BER Confidence Report Due Tomorrow, Likely to Test SA Reform Story
Staff Writer
– June 1, 2026
2 min read

In the first quarter of 2026, the Business Confidence Index of the Bureau for Economic Research (BER), based at Stellenbosch University, rose to 47 points, from 44 points in the fourth quarter of 2025. That was the strongest reading since 2015. Firms benefited from lower fuel prices, lower interest rates, and stronger consumer demand, especially in vehicle sales, which supported dealerships.
But the improvement still left the index below the 50-point neutral level, meaning more firms remained dissatisfied than satisfied with prevailing business conditions in South Africa.
Bheki Mahlobo, in-house economist at The Common Sense, said, “The short-term movement around the 50-point line matters less than the longer-term relationship between confidence, fixed investment, and economic growth.”

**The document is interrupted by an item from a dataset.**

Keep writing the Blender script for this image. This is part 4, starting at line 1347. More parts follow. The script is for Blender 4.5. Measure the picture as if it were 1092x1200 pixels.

According to Mahlobo, “Business confidence rose steadily from 1994 to 2007, holding near 80 points between 2004 and 2007. Over that period, fixed investment lifted by seven percentage points, from 15% to 22% of GDP. Economic growth then held at over 5% between 2004 and 2007.”
“After 2008, confidence slumped and has remained around or below 50 points for most of the period since. At current confidence levels, the market signal is consistent with a fixed investment rate of below 15% of GDP, which in turn is consistent with economic growth of around 1%.”
Mahlobo advises that the index report tomorrow “should therefore not be read merely as a temporary war shock driven by higher oil prices. It should be read as another test of whether South Africa’s much-vaunted reform process is strong enough to change the investment climate.”
So far, the answer to that question remains no. South Africa’s government has done much to talk up its reforms, the merits of its Project Vulindlela, and the like. To an extent, that has cast a climate of opinion in elite circles that the country’s government is gearing to stage a turnaround.
But the qualitative measure of that, the actual confidence number, remains very far below its peak of the early 2000s, meaning that, in practical terms, investors are not convinced.
What needs to shift to change that? Four things come up time and again.
The first is to rework black economic empowerment to stop taxing capital on arrival. The second is to recast the Expropriation Act to make explicit that the state cannot take property or investments without market-related compensation. The third is to fully outsource port and rail infrastructure. The fourth is to refit old coal-fired power stations and light them up.
With those four steps taken, South Africa’s confidence indicator will lift strongly, with the effect of driving the rate of fixed investment upwards, as a consequence of which the rate of economic growth will lift.